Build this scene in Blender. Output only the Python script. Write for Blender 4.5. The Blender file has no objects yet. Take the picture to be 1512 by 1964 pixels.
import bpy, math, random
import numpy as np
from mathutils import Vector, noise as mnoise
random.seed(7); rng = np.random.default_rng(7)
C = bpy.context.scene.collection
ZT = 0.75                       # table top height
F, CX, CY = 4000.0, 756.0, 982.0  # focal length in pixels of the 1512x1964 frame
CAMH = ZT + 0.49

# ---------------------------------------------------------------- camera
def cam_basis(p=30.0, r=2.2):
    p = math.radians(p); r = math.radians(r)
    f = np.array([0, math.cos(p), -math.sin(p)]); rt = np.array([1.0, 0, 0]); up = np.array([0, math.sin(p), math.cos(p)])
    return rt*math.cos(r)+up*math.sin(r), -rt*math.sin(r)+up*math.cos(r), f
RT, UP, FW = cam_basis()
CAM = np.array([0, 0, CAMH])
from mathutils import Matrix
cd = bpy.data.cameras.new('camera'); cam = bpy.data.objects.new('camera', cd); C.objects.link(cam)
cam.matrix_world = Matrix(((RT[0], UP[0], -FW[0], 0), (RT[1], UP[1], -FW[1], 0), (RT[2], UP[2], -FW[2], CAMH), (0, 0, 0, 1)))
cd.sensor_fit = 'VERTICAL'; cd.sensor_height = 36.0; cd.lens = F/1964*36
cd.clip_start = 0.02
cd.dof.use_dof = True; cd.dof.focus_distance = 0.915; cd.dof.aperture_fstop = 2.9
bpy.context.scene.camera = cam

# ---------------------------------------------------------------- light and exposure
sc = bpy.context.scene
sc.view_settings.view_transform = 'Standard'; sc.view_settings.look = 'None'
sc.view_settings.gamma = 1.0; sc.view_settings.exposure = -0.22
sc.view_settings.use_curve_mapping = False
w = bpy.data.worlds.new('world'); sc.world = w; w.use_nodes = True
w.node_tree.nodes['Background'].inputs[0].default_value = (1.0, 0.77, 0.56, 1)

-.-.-

● **Task brief**
Starting at the first line of the listing, retype every line up to and including the one with "CAMH = ZT + 0.49".

● **Answer to the exercise**
Build this scene in Blender. Output only the Python script. Write for Blender 4.5. The Blender file has no objects yet. Take the picture to be 1512 by 1964 pixels.
import bpy, math, random
import numpy as np
from mathutils import Vector, noise as mnoise
random.seed(7); rng = np.random.default_rng(7)
C = bpy.context.scene.collection
ZT = 0.75                       # table top height
F, CX, CY = 4000.0, 756.0, 982.0  # focal length in pixels of the 1512x1964 frame
CAMH = ZT + 0.49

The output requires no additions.